I was in his presence exactly twice. The first time was at a gallery opening for one of our mutual friends. She was dearly hoping Hunter would arrive, and he did, late, as usual, doddering and mumbling. No one objected when he lit up a cigarette inside the no-smoking building, or when he tottered over to the floor vent and poured off his overflowing glass — Chivas, no doubt. Had I not known, I would have guessed a disoriented homeless man had stumbled in.

The second time I saw Thompson, he was the featured speaker at an anti-war rally I was covering in Aspen. He was late, as usual. His close friend Bob Braudis introduced him. Braudis was the Pitkin County sheriff, a beloved lawman who opposed drug enforcement, a reminder of how much Aspen had changed since the days Hunter ran for sheriff against a man he considered the embodiment of American fear and loathing.

When Thompson took the stage, he was incoherent. It was embarrassing to witness, yet for many in the crowd, being in Hunter’s presence was good enough. Afterward, I caught a glimpse of Thompson past the autograph-seekers, giving an impromptu interview with a local TV station. The space shuttle had exploded over Texas. What were his thoughts?

His assistant-turned-wife Anita encouraged him. You know, the space shuttle. The explosion. The deaths. We talked about this.

Hunter was drawing a blank.

Sometimes you shouldn’t meet your heroes.

Still, when Thompson killed himself, I couldn’t shake a sense of loss. Friends swore the brilliant mind that had penned “Fear and Loathing in Las Vegas” toiled over just the right word at his typewriter to the end.

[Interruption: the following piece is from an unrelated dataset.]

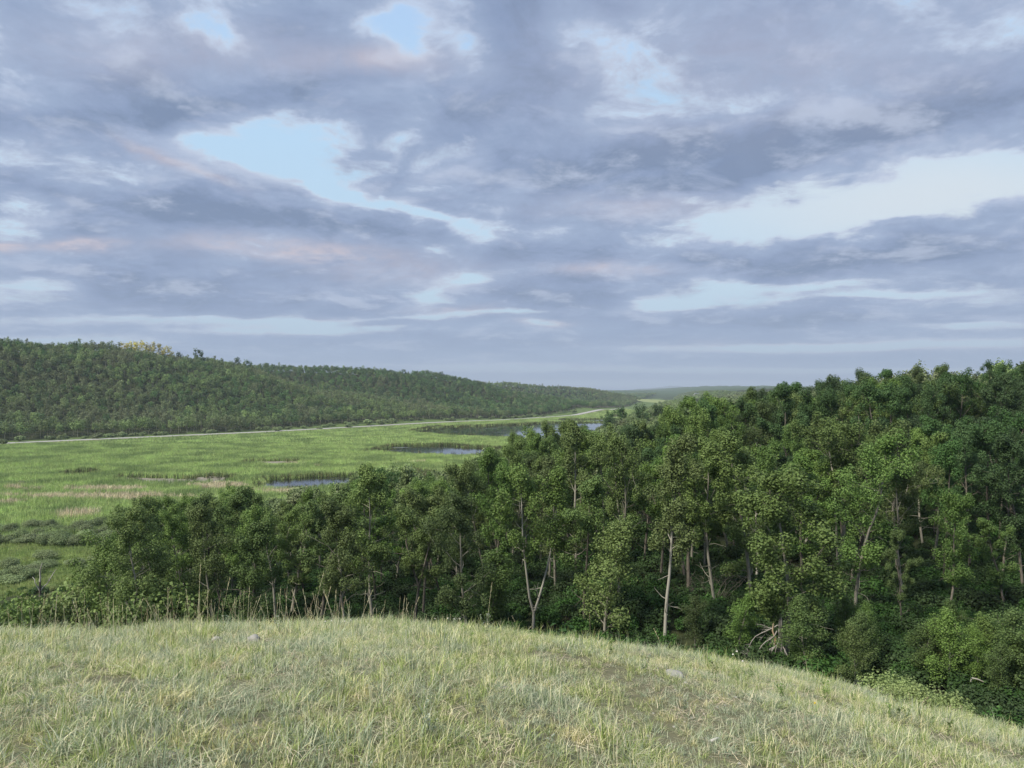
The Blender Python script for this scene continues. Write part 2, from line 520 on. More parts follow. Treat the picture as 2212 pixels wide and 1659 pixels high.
def grass_mat():
    m, t, p, out = material('hill_grass')
    g = t.new('ShaderNodeNewGeometry')
    oi = t.new('ShaderNodeObjectInfo')
    rnd = g.outputs['Random Per Island']
    green = t.ramp(rnd, [(0, (.12, .18, .045, 1)), (.4, (.30, .38, .11, 1)), (.75, (.50, .57, .22, 1)), (.88, (.70, .66, .38, 1)), (1, (.84, .78, .52, 1))])
    blue = t.ramp(rnd, [(0, (.14, .18, .11, 1)), (.45, (.32, .39, .25, 1)), (.82, (.50, .56, .39, 1)), (1, (.78, .74, .54, 1))])
    straw = t.ramp(rnd, [(0, (.32, .30, .12, 1)), (.5, (.52, .50, .22, 1)), (1, (.86, .78, .48, 1))])
    nz = t.noise(g.outputs['Position'], .9, 5, .7)
    nz2 = t.noise(t.vmath('ADD', g.outputs['Position'], (31, 7, 0)), 1.5, 5, .7)
    v = t.math('ADD', nz, t.math('MULTIPLY', t.math('SUBTRACT', oi.outputs['Random'], .5), .35))
    c = t.mix(t.smooth(v, .40, .60), green, blue)
    v2 = t.math('ADD', nz2, t.math('MULTIPLY', t.math('SUBTRACT', t.math('FRACT', t.math('MULTIPLY', oi.outputs['Random'], 9.7)), .5), .35))
    c = t.mix(t.smooth(v2, .61, .76), c, straw)
    c = t.vmath('SCALE', c, scale=1.12)
    t.l.new(c, p.inputs['Base Color'])
    p.inputs['Roughness'].default_value = .55
    p.inputs['Specular IOR Level'].default_value = .3
    tr = t.new('ShaderNodeBsdfTranslucent')
    t.l.new(c, tr.inputs[0])
    mx = t.new('ShaderNodeMixShader'); mx.inputs[0].default_value = .3
    t.l.new(p.outputs[0], mx.inputs[1]); t.l.new(tr.outputs[0], mx.inputs[2])
    t.l.new(mx.outputs[0], out.inputs[0])
    return m


M['grass'] = grass_mat()


def simple(name, col, rough=.8, nscale=None, col2=None, stretch=(1, 1, 1), lo=.4, hi=.6, bump=0):
    m, t, p, out = material(name)
    if nscale:
        co = t.new('ShaderNodeTexCoord').outputs['Object']
        v = t.vmath('MULTIPLY', co, stretch)
        nz = t.noise(v, nscale, 5, .6)
        c = t.mix(t.smooth(nz, lo, hi), col, col2)
        t.l.new(c, p.inputs['Base Color'])
        if bump:
            b = t.new('ShaderNodeBump')
            b.inputs['Strength'].default_value = bump
            t.l.new(nz, b.inputs['Height']); t.l.new(b.outputs[0], p.inputs['Normal'])
    else:
        p.inputs['Base Color'].default_value = col
    p.inputs['Roughness'].default_value = rough
    return m


M['bark'] = simple('aspen_bark', (.27, .255, .205, 1), .85, 6.0, (.16, .14, .11, 1), (1.2, 1.2, .35), .50, .68, .3)
M['pale_bark'] = simple('pale_bark', (.35, .335, .28, 1), .85, 6.0, (.20, .18, .14, 1), (1.2, 1.2, .35), .52, .70, .3)
M['grey_bark'] = simple('grey_bark', (.17, .15, .12, 1), .9, 5.0, (.08, .07, .055, 1), (1.5, 1.5, .4), .42, .62, .3)
M['dead_wood'] = simple('dead_wood', (.36, .34, .31, 1), .85, 4.0, (.26, .23, .20, 1), (3, 3, .4), .42, .6, .3)
M['white_wood'] = simple('white_wood', (.52, .49, .43, 1), .8, 5.0, (.40, .36, .30, 1), (1, 1, .3), .5, .68, .2)
M['charred'] = simple('charred_bark', (.055, .05, .045, 1), .9, 4.0, (.32, .30, .27, 1), (3, 3, .35), .42, .62, .5)
M['orange_wood'] = simple('broken_wood', (.36, .24, .13, 1), .8, 6, (.46, .36, .24, 1), (2, 2, .3))
M['straw'] = simple('straw', (.72, .65, .40, 1), .7, 30, (.86, .80, .56, 1))
M['brown_straw'] = simple('brown_straw', (.38, .28, .18, 1), .7, 30, (.54, .43, .30, 1))
M['stone'] = simple('stone', (.33, .32, .28, 1), .9, 14, (.30, .29, .27, 1), (1, 1, 1), .45, .65, .4)
M['bone'] = simple('bleached_stick', (.55, .53, .47, 1), .7, 20, (.60, .57, .50, 1))
M['gravel'] = simple('road_gravel', (.50, .49, .47, 1), .95, .6, (.38, .37, .35, 1))
M['wall_white'] = simple('wall_white', (.78, .78, .76, 1), .7)
M['roof_grey'] = simple('roof_grey', (.55, .56, .58, 1), .6)
M['glass_dark'] = simple('glass_dark', (.03, .04, .05, 1), .15)
M['petal'] = simple('petal_white', (.82, .80, .74, 1), .6)
M['petal_yellow'] = simple('petal_yellow', (.80, .62, .08, 1), .6)
M['stem_green'] = simple('stem_green', (.16, .24, .07, 1), .7)
M['mud'] = simple('mud', (.30, .27, .21, 1), .7, .8, (.20, .18, .13, 1))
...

The day I drove past the creepy metal vultures and the “KEEP OUT” signs and walked through the door of Owl Farm, I was awestruck. Thompson had been dead for a year by then, but his presence still filled the place. Dozens of photos of him hung on the wall, including one over the words “Never call 911. This means you.” When the phone rang, his voice spoke gruffly from the answering machine. His typewriter sat silent in the living room.

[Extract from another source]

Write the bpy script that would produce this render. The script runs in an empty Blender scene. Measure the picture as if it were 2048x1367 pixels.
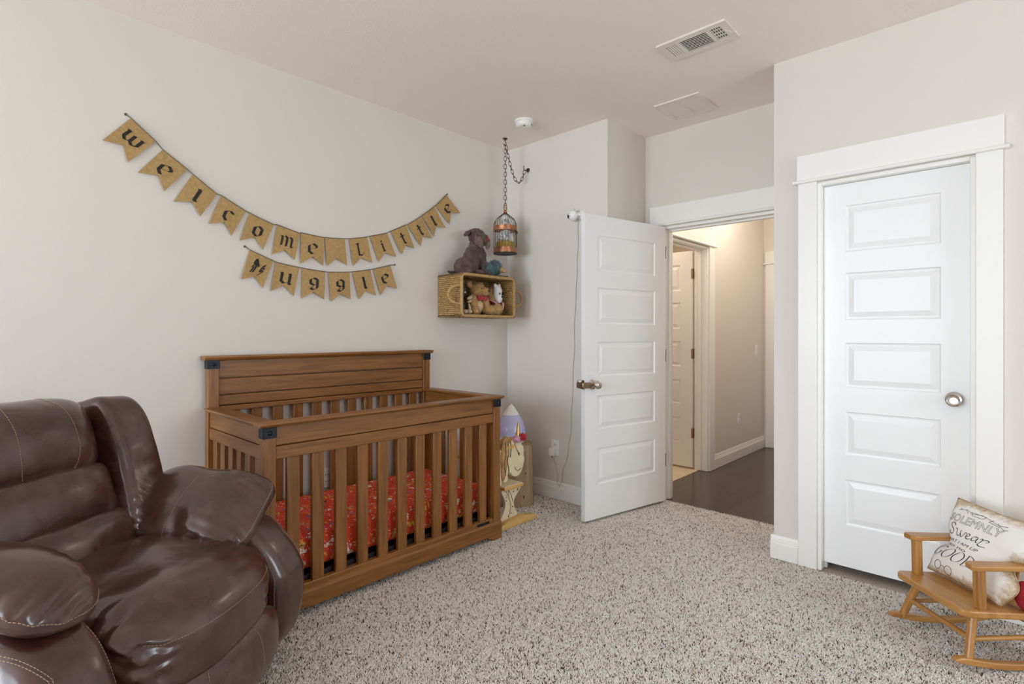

“I think he’s always around,” his tearful widow Anita told me.

I had come to interview her about her efforts to launch “The Woody Creeker,” the mountain enclave’s answer to “The New Yorker” in the spirit of her late husband. Among the contributors was George Stranahan, the founder of Flying Dog Brewery, who had been Thompson’s friend and neighbor. Stranahan created the beer in Hunter’s image, with a quote attributed to him and art by his illustrator and sidekick Ralph Steadman.

“For a lot of us, whether we like it or not, we are attached to Hunter’s coattails,” Stranahan told me. “We might as well make them grand coattails.”

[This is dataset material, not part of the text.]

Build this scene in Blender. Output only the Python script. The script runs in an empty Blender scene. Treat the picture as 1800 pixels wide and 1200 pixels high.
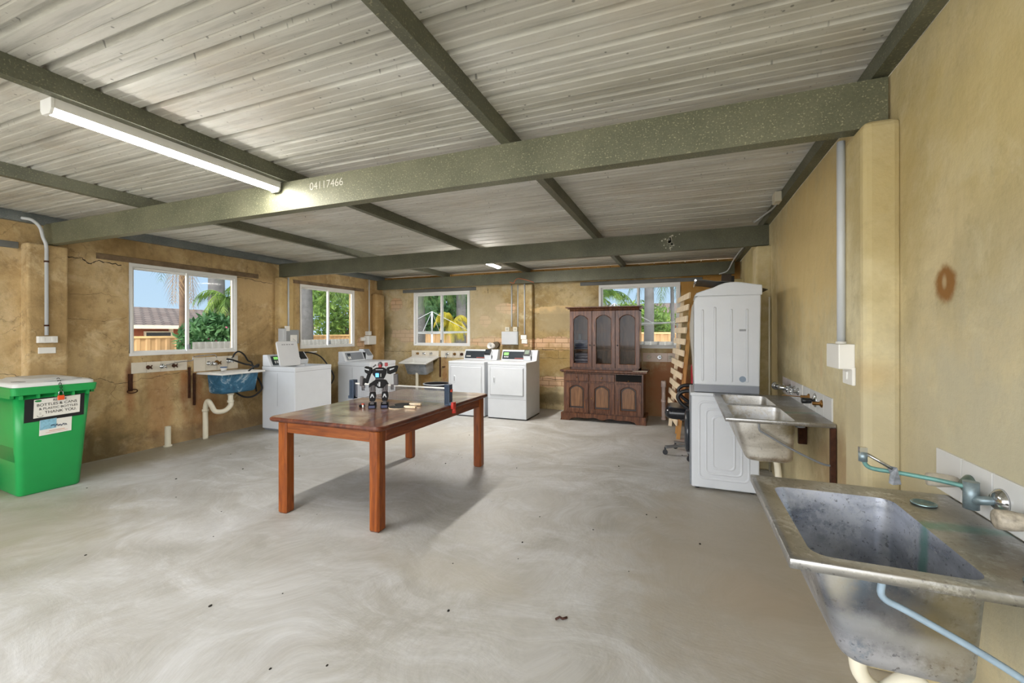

I had come to that realization myself half a year earlier drinking Stranahan’s brew in front of the Woody Creek Tavern. It was the night Thompson’s post-mortem wish came true. Johnny Depp, who played Hunter in the “Fear and Loathing in Las Vegas” film, had bankrolled a celebrity-filled bash at Owl Farm. A glowing tower shaped like Hunter’s fist-and-dagger symbol held a mix of fireworks and his cremated remains, ready to blast them into the sky.

The rest of us, some of whom came from across the country, watched from a distant sagebrush-covered ridge as the night sky exploded with colors.

I remember Stranahan moaning that Thompson would have despised the spectacle his death had created. Others, stumbling around drunk and stoned, vowed “Hunter would love this.”

It didn’t matter who was right. As the light from the fireworks dimmed, Hunter S. Thompson was dust drifting in a late-summer sky. Only myth remained.

What was that myth? What did it mean to be gonzo? We could gather at the Woody Creek Tavern, or wherever we happened to be, and figure that out for ourselves.